## EXCERPTED RECORDS
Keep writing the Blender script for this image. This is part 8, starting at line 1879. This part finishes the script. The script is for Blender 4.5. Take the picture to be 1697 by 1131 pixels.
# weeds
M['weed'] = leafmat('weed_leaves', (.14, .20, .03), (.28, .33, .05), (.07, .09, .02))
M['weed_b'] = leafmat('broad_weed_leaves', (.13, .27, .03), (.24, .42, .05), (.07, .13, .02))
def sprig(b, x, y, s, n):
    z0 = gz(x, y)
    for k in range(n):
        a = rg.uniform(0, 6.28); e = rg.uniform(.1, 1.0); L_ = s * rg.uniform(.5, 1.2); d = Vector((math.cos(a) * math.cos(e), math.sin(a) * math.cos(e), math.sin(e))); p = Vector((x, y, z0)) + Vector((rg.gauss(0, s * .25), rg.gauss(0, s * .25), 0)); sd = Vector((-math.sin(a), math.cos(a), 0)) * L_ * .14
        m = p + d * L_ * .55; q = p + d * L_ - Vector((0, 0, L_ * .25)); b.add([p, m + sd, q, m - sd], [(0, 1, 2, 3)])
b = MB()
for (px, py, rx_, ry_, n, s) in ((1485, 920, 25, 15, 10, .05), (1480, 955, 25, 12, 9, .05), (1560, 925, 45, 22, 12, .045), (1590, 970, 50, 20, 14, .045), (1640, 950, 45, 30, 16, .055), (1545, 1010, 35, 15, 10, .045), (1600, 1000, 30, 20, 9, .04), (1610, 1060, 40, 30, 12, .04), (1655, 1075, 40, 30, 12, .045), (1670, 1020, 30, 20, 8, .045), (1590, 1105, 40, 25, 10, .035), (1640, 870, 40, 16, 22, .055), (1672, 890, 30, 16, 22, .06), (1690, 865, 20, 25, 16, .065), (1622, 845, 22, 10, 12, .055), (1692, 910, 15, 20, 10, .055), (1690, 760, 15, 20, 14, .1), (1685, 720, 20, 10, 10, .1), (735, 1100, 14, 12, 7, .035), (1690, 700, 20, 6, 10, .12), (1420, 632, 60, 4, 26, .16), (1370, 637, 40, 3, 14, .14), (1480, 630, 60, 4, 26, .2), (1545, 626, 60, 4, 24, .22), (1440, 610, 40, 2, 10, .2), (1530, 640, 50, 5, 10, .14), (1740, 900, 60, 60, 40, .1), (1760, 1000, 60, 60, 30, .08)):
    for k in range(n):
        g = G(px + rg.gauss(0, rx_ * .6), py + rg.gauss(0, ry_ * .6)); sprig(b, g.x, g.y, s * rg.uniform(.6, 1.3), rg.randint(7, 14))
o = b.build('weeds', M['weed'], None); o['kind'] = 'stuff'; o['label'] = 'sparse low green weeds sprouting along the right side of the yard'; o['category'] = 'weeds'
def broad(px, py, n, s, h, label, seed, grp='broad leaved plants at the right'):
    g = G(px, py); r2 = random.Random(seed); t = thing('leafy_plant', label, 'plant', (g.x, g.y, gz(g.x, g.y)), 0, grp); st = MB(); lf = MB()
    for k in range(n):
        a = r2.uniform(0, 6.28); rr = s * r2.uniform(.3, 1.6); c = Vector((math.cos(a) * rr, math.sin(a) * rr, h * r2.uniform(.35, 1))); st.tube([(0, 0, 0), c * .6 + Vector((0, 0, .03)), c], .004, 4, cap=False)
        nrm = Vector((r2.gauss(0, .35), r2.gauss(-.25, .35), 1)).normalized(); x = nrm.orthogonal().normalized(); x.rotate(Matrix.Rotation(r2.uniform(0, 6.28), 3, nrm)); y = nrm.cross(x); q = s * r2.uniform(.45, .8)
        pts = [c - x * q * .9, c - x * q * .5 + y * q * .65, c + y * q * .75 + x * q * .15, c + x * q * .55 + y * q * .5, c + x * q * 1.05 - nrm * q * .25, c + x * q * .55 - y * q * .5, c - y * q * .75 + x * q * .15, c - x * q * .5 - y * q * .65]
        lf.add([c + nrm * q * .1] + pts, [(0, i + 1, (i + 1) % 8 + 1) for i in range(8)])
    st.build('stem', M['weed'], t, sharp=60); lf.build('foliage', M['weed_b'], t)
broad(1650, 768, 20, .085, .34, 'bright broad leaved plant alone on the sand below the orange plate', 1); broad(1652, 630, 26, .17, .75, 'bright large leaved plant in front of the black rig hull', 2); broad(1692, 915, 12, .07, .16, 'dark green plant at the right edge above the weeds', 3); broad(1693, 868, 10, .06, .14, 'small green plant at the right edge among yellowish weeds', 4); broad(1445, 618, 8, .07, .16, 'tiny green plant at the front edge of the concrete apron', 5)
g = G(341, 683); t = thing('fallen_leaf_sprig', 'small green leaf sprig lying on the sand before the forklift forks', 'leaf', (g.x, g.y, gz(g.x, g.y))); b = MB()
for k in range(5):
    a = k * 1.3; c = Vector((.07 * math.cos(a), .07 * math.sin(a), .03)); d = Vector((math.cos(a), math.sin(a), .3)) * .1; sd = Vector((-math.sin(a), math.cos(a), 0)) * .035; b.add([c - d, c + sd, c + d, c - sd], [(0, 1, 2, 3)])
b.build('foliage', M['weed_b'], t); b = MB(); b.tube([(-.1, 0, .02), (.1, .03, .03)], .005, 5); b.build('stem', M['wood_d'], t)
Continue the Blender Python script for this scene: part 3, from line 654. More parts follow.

## WHAT IS EXPECTED
Copy all lines from the material that hold "part".

## TASK RESULT
Keep writing the Blender script for this image. This is part 8, starting at line 1879. This part finishes the script. The script is for Blender 4.5. Take the picture to be 1697 by 1131 pixels.
Continue the Blender Python script for this scene: part 3, from line 654. More parts follow.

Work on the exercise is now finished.